The dictates of Darul-ul-Uloom and AIMPLB, had raised four important questions that — it was an attempt to establish parallel (Islamic) judicial system (Nizam-ul-qazi), train parallel qazis (judges) and naib qazis (sub-judges) and give them certificates to function as judges, compel the followers of their religious faith, not to report matters to judicial machinery set up under the Constitution and adjudicate upon the disputes over matters covered by the provisions established statutory laws as per the Shariat (Islamic laws) — the PIL said.

It pointed out that Imrana’s was not an isolated case where such a “fatwa” had been issued. There were other cases like Asoobi’s case of her sexual exploitation by her father-in-law in Nuh area of Gurgaon district of Haryana and subsequent dictates by “Siddique Madars” declaring that police could not intervene in the matter and Assam’s Jyotsna Ara episode where she also was subjected to rape by her father-in-law in Nagaon district and then faced the same fate at the hands of the “Muftis of Darul-Hadis Parmaibheti Islamia madarsa”.

Raising an important question of law whether the Constitution permitted “concurrent jurisdiction in matters relating to matrimonial disputes governed by the personal law established under the Constitution or by “the pseudo-judicial system set up by the clergy of religious communities,” the petitioner said it was important to note that the clergy did not subject itself to the supervisory jurisdiction of the High Courts under Article 226 and 227 and that of Supreme Court under Article 32 and 136 of the Constitution, whereby citizens have right to approach these courts to mitigate their grievances.

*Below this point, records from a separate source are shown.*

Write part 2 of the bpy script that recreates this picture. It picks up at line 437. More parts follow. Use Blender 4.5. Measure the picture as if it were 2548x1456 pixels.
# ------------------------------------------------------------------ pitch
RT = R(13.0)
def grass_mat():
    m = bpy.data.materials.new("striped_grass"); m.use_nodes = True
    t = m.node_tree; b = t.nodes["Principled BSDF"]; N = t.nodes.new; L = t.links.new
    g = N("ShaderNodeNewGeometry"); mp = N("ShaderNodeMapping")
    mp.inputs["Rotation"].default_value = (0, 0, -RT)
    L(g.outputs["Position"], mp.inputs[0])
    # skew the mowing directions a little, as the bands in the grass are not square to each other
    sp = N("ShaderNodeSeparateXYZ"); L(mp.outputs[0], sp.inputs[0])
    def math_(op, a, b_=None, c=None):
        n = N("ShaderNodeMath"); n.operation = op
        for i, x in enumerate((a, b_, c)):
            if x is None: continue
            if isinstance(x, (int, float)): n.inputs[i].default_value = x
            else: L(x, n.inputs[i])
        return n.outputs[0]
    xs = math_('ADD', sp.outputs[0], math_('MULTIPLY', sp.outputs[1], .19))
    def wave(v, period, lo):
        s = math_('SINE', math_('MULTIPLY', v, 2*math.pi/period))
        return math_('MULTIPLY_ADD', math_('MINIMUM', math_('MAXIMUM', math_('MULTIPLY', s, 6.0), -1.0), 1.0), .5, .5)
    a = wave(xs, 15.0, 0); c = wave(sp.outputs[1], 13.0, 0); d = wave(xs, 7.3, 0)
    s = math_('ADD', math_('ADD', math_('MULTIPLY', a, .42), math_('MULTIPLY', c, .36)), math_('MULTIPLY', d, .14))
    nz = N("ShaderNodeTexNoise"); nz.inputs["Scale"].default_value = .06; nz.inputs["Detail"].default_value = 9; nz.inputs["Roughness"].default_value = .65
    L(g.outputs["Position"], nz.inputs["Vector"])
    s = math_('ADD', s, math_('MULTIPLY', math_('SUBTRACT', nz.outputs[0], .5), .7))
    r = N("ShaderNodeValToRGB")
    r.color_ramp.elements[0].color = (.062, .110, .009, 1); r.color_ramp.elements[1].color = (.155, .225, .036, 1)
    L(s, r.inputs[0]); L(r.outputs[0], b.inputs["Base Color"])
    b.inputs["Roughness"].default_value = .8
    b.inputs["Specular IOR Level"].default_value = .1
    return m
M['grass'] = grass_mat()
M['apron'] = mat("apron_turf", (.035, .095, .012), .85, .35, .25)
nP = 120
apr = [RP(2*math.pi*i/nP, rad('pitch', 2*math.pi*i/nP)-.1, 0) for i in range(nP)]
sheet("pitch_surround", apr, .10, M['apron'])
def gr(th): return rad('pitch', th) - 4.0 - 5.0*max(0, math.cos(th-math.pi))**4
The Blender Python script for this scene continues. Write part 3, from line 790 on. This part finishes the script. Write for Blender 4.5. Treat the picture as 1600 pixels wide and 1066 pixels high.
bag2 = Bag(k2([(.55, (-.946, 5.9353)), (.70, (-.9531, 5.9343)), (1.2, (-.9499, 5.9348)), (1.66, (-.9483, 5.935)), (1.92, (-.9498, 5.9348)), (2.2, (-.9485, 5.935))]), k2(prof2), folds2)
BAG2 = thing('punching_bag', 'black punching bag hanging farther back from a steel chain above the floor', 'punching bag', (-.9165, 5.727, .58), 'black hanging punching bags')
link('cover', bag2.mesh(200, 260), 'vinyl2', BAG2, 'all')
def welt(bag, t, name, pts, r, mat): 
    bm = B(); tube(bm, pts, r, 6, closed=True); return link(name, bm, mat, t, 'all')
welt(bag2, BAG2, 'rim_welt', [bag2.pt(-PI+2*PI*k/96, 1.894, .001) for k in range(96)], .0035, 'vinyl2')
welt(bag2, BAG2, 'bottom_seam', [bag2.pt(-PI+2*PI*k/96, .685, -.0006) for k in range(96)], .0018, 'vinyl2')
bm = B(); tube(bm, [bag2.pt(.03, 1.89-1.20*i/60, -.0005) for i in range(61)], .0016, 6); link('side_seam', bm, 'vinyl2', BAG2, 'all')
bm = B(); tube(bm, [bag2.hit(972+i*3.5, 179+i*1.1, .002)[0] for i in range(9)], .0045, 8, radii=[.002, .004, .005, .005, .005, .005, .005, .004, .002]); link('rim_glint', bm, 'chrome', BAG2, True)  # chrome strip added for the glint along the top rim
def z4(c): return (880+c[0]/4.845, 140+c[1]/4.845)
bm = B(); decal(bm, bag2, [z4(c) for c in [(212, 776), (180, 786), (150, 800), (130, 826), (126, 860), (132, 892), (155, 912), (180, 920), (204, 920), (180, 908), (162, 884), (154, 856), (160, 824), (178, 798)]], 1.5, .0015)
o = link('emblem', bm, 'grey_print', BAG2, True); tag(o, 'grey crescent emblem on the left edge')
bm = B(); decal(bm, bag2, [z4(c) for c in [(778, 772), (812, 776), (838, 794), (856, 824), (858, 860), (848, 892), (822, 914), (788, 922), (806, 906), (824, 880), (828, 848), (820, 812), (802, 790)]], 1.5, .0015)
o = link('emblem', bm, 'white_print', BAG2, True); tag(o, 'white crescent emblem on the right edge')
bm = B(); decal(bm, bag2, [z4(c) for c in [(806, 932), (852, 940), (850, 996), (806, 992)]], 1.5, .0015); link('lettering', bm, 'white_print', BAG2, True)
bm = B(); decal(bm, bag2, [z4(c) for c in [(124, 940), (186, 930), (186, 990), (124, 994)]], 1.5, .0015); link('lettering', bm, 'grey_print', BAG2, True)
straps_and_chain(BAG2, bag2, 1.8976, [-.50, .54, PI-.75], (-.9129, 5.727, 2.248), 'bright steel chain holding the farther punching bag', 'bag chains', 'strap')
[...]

Describing it a serious development, the petitioner sought to declare such “activities” by the AIMPLB and other similar organisations for “establishment of Muslim judicial system (Nizam-e-Qaza) and Dar-ul-Qazas (Muslim Courts) and Shariat Courts in India as absolutely illegal, illegitimate and unconstitutional.” It further sought to declare any judgement and “fatwas” pronounced by any authority not established under law as “unenforceable being wholly non-est (non-existent) and void” and a clear direction to the Union Government and the states to forthwith take effective steps to “disband” all Dar-ul-Qazas and Shariat Courts, if set up in the country.

It further sought a direction to AIMPLB and Darul-ul-Uloom to refrain from establishing parallel Muslim Judicial System, inter-meddling in the matrimonial disputes of Indian Muslims under the law which were not recognised by the Constitution and issuing or passing judgements, remarks and fatwas in such cases.

A further direction was sought to AIMPLB and Darul-ul-Uloom not to train and appoint any Qazis, Naib-Qazis or Mufti for rendering any judicial service not recognised by the Constitution.